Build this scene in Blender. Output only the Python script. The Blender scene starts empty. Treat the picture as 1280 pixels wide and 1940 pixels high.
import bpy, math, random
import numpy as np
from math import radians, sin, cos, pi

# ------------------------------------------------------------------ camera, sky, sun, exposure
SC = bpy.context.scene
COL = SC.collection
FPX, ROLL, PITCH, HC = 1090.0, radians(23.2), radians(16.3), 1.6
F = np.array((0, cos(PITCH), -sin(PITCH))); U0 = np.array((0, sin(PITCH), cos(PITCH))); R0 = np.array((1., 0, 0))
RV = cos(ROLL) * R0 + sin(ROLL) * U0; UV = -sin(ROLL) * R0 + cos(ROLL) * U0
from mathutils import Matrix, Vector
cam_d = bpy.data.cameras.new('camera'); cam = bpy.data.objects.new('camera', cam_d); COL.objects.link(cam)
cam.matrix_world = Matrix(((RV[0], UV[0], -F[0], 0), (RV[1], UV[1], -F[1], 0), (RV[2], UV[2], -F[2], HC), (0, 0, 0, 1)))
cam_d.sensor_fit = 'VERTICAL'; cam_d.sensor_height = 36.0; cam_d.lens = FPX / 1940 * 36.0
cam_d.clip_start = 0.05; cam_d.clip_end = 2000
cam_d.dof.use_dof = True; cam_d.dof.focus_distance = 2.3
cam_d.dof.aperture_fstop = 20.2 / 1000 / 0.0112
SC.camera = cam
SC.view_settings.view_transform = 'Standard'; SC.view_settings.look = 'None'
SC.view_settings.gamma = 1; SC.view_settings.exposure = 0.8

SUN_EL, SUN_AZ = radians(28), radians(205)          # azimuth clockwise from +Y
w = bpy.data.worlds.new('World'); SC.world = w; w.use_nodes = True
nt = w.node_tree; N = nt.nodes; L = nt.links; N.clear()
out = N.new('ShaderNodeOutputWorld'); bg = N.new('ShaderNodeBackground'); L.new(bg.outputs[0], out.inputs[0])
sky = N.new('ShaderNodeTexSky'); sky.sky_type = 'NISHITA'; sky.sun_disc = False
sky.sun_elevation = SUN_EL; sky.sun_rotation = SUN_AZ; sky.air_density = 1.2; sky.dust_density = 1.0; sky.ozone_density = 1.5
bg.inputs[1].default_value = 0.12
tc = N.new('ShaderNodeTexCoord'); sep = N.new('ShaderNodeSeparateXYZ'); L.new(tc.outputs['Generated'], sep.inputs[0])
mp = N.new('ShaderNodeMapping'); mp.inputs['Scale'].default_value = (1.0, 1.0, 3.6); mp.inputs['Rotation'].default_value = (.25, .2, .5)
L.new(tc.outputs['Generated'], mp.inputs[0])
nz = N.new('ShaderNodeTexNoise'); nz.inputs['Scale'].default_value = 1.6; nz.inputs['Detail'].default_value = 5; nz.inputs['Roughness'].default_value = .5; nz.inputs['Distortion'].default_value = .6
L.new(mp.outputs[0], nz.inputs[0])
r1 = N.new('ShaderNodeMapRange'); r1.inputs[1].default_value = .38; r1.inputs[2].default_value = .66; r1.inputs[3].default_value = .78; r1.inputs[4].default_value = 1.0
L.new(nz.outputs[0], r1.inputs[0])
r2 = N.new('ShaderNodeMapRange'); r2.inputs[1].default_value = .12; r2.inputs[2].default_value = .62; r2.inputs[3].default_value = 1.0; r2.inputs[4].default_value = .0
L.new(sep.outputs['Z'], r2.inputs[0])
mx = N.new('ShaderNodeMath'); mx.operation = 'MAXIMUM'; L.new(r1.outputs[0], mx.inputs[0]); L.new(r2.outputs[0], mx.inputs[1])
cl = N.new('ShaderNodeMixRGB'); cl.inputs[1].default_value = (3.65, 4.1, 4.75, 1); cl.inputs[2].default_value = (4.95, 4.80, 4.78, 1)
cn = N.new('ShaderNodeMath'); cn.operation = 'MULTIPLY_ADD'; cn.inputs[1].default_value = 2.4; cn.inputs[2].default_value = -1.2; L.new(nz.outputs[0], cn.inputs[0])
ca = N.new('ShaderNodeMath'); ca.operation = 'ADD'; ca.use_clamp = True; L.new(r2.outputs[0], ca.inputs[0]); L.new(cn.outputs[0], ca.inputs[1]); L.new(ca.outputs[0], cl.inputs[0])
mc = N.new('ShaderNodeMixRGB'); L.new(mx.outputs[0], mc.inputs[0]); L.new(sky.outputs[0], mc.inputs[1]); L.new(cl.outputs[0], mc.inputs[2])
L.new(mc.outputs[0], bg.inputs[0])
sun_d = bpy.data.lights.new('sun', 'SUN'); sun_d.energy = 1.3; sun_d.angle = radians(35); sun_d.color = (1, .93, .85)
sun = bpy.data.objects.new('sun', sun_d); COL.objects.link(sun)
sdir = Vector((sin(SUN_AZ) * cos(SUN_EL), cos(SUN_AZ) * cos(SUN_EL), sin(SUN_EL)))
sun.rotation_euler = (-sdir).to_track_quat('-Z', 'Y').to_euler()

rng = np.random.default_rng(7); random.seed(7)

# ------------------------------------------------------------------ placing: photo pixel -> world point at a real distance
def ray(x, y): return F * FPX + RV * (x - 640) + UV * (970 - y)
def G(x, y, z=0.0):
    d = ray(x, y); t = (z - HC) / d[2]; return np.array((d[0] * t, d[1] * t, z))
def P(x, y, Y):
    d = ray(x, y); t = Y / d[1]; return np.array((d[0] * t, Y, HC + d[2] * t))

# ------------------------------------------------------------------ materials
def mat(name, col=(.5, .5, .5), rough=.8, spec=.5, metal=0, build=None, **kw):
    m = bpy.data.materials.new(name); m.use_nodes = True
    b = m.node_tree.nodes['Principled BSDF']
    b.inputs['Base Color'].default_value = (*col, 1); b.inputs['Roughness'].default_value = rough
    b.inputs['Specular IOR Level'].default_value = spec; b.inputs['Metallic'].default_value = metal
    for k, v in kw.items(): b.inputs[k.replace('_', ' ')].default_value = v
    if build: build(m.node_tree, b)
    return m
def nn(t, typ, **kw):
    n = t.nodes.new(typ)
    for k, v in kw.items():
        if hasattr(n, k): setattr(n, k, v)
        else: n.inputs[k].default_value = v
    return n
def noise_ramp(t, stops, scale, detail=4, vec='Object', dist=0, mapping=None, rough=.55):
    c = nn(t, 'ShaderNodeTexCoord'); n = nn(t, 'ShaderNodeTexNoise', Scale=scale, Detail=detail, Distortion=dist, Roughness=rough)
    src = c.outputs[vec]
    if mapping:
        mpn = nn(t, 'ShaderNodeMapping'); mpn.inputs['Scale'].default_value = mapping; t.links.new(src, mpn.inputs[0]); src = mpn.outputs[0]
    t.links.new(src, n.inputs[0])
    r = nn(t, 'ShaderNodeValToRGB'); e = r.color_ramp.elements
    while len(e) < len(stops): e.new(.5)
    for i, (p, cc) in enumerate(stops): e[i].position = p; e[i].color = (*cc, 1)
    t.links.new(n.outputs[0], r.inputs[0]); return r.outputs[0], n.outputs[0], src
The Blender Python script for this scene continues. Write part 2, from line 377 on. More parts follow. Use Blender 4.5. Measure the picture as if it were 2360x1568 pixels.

## Instruction
What is needed is an exact copy of the lines from the start of the listing through the line where "from math import radians, sin, cos, pi" sits, please, both end lines included and nothing more.

## Output of the task
Build this scene in Blender. Output only the Python script. The Blender scene starts empty. Treat the picture as 1280 pixels wide and 1940 pixels high.
import bpy, math, random
import numpy as np
from math import radians, sin, cos, pi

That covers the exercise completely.